### [SET EXERCISE]
Nothing in the data should change when you return it, but leave the pictures out.

### [MATERIAL PROVIDED]
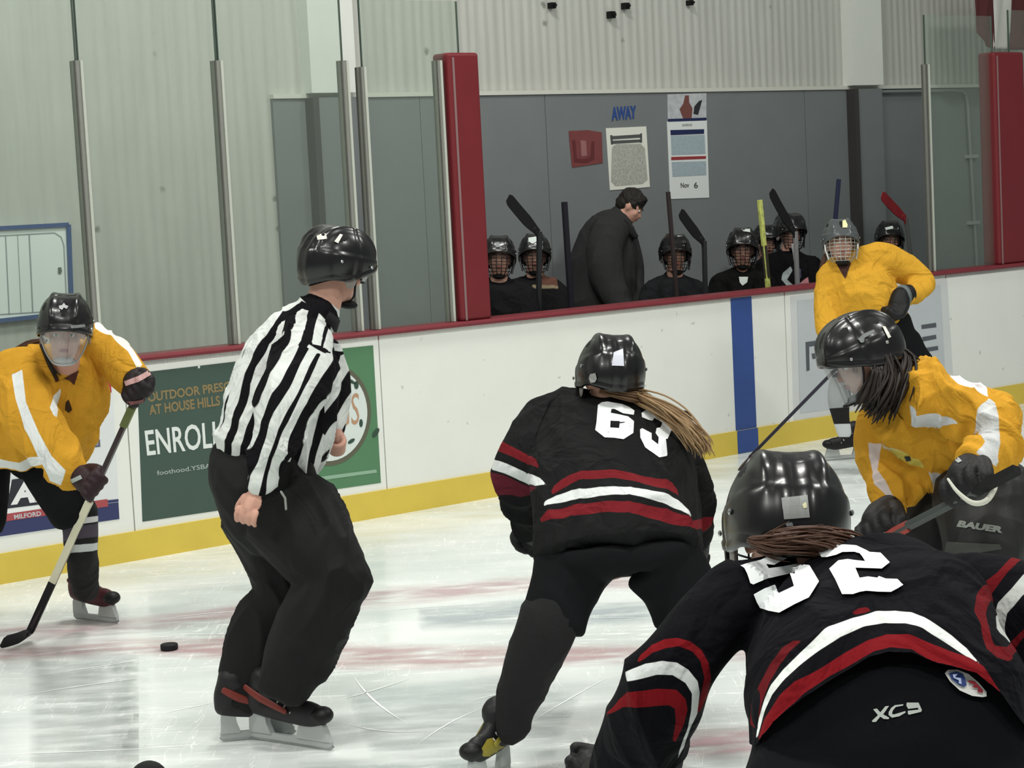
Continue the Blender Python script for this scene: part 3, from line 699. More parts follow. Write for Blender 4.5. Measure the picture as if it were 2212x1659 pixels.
def helmet(parent, c, M, s=1.0, col=None, name='helmet'):
    """two-piece shell: raised side lobes on the crown, a recessed middle channel, a step round the back, ear cut-outs"""
    nu, nv = 96, 44; V = []; fm = []
    for j in range(nv+1):
        for i in range(nu):
            a = 2*math.pi*i/nu; x, y = math.sin(a), math.cos(a)       # y forward
            zc = 0.030*max(y, 0)**1.5*1.35 - 0.035 - 0.055*max(-y, 0)**1.2
            ear = math.exp(-((a % (2*math.pi) - math.pi/2-0.12)/0.30)**2)+math.exp(-((a % (2*math.pi) - 3*math.pi/2+0.12)/0.30)**2)
            zc -= 0.018*ear
            th1 = math.acos(max(-.95, min(.95, zc/0.128))); th = th1*j/nv
            st, ct = math.sin(th), math.cos(th)
            e = 2/2.35
            X = 0.106*math.copysign(abs(st*x)**e, x*st) if st > 0 else 0
            Y = 0.138*math.copysign(abs(st*y)**e, y*st) if st > 0 else 0
            Zz = 0.126*math.copysign(abs(ct)**(2/2.2), ct)
            n = np.array([X/0.106**2, Y/0.138**2, Zz/0.126**2]); n = n/np.linalg.norm(n)
            d = 0.0
            top = max(0, ct)
            d += 0.009*math.exp(-((abs(X)-0.048)/0.011)**2)*min(1, top*2.2)*(1 if Y > -0.13 else 0)
            d -= 0.006*math.exp(-(X/0.030)**2)*min(1, top*2)
            d += 0.005*(1/(1+math.exp((Zz-0.028-0.25*max(0, -Y)*0)/0.0022)))       # lower band stands proud
            if Y < 0: d += 0.004*math.exp(-((abs(X)-0.02)/0.012)**2)*(Zz < 0.08)
            d -= 0.004*math.exp(-((Y-0.012)/0.004)**2)                                # seam between the two halves
            p = np.array([X, Y, Zz])+n*d
            if j > nv-3: p = p + n*0.0035
            V.append(p*s)
    F = [[j*nu+i, j*nu+(i+1) % nu, (j+1)*nu+(i+1) % nu, (j+1)*nu+i] for j in range(nv) for i in range(nu)]
    V = np.array(V)
    vents = [(0.0, .10, .085, .013, .02), (.028, -.085, .095, .009, .022), (-.028, -.085, .095, .009, .022), (.078, .05, .085, .008, .02), (-.078, .05, .085, .008, .02), (.08, -.05, .09, .008, .02), (-.08, -.05, .09, .008, .02)]
    fmt = []
    for f in F:
        q = V[f].mean(0)/s; hit = 0
        for (vx, vy, vz, ra, rb) in vents:
            if ((q[0]-vx)/ra)**2+((q[1]-vy)/rb)**2 < 1 and q[2] > 0.05: hit = 1
        fmt.append(hit)
    o = mk(name, lp(M, c, V), F, col or BLACKH, parent, smooth=True, mats=[col or BLACKH, MATTE], fmat=fmt)
    md = o.modifiers.new('t', 'SOLIDIFY'); md.thickness = 0.005; md.offset = 1
    # screws and ear guards
    for sx in (-1, 1):
        sc_ = join([ell(np.asarray(c)+M@(np.array([sx*0.112, yy, zz])*s), M[:, 0]*.004*s, M[:, 1]*.006*s, M[:, 2]*.006*s, 10, 6) for yy, zz in ((0.075, 0.0), (-0.06, 0.0))])
        mk('screw', *sc_, STEEL, o)
        mk('ear_guard', *ell(np.asarray(c)+M@(np.array([sx*0.100, 0.0, -0.055])*s), M[:, 0]*.006*s, M[:, 1]*.026*s, M[:, 2]*.034*s, 14, 8), mat('ear_guard_grey', (128, 122, 118), 0.35), o)
    return o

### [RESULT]
Continue the Blender Python script for this scene: part 3, from line 699. More parts follow. Write for Blender 4.5. Measure the picture as if it were 2212x1659 pixels.
def helmet(parent, c, M, s=1.0, col=None, name='helmet'):
    """two-piece shell: raised side lobes on the crown, a recessed middle channel, a step round the back, ear cut-outs"""
    nu, nv = 96, 44; V = []; fm = []
    for j in range(nv+1):
        for i in range(nu):
            a = 2*math.pi*i/nu; x, y = math.sin(a), math.cos(a)       # y forward
            zc = 0.030*max(y, 0)**1.5*1.35 - 0.035 - 0.055*max(-y, 0)**1.2
            ear = math.exp(-((a % (2*math.pi) - math.pi/2-0.12)/0.30)**2)+math.exp(-((a % (2*math.pi) - 3*math.pi/2+0.12)/0.30)**2)
            zc -= 0.018*ear
            th1 = math.acos(max(-.95, min(.95, zc/0.128))); th = th1*j/nv
            st, ct = math.sin(th), math.cos(th)
            e = 2/2.35
            X = 0.106*math.copysign(abs(st*x)**e, x*st) if st > 0 else 0
            Y = 0.138*math.copysign(abs(st*y)**e, y*st) if st > 0 else 0
            Zz = 0.126*math.copysign(abs(ct)**(2/2.2), ct)
            n = np.array([X/0.106**2, Y/0.138**2, Zz/0.126**2]); n = n/np.linalg.norm(n)
            d = 0.0
            top = max(0, ct)
            d += 0.009*math.exp(-((abs(X)-0.048)/0.011)**2)*min(1, top*2.2)*(1 if Y > -0.13 else 0)
            d -= 0.006*math.exp(-(X/0.030)**2)*min(1, top*2)
            d += 0.005*(1/(1+math.exp((Zz-0.028-0.25*max(0, -Y)*0)/0.0022)))       # lower band stands proud
            if Y < 0: d += 0.004*math.exp(-((abs(X)-0.02)/0.012)**2)*(Zz < 0.08)
            d -= 0.004*math.exp(-((Y-0.012)/0.004)**2)                                # seam between the two halves
            p = np.array([X, Y, Zz])+n*d
            if j > nv-3: p = p + n*0.0035
            V.append(p*s)
    F = [[j*nu+i, j*nu+(i+1) % nu, (j+1)*nu+(i+1) % nu, (j+1)*nu+i] for j in range(nv) for i in range(nu)]
    V = np.array(V)
    vents = [(0.0, .10, .085, .013, .02), (.028, -.085, .095, .009, .022), (-.028, -.085, .095, .009, .022), (.078, .05, .085, .008, .02), (-.078, .05, .085, .008, .02), (.08, -.05, .09, .008, .02), (-.08, -.05, .09, .008, .02)]
    fmt = []
    for f in F:
        q = V[f].mean(0)/s; hit = 0
        for (vx, vy, vz, ra, rb) in vents:
            if ((q[0]-vx)/ra)**2+((q[1]-vy)/rb)**2 < 1 and q[2] > 0.05: hit = 1
        fmt.append(hit)
    o = mk(name, lp(M, c, V), F, col or BLACKH, parent, smooth=True, mats=[col or BLACKH, MATTE], fmat=fmt)
    md = o.modifiers.new('t', 'SOLIDIFY'); md.thickness = 0.005; md.offset = 1
    # screws and ear guards
    for sx in (-1, 1):
        sc_ = join([ell(np.asarray(c)+M@(np.array([sx*0.112, yy, zz])*s), M[:, 0]*.004*s, M[:, 1]*.006*s, M[:, 2]*.006*s, 10, 6) for yy, zz in ((0.075, 0.0), (-0.06, 0.0))])
        mk('screw', *sc_, STEEL, o)
        mk('ear_guard', *ell(np.asarray(c)+M@(np.array([sx*0.100, 0.0, -0.055])*s), M[:, 0]*.006*s, M[:, 1]*.026*s, M[:, 2]*.034*s, 14, 8), mat('ear_guard_grey', (128, 122, 118), 0.35), o)
    return o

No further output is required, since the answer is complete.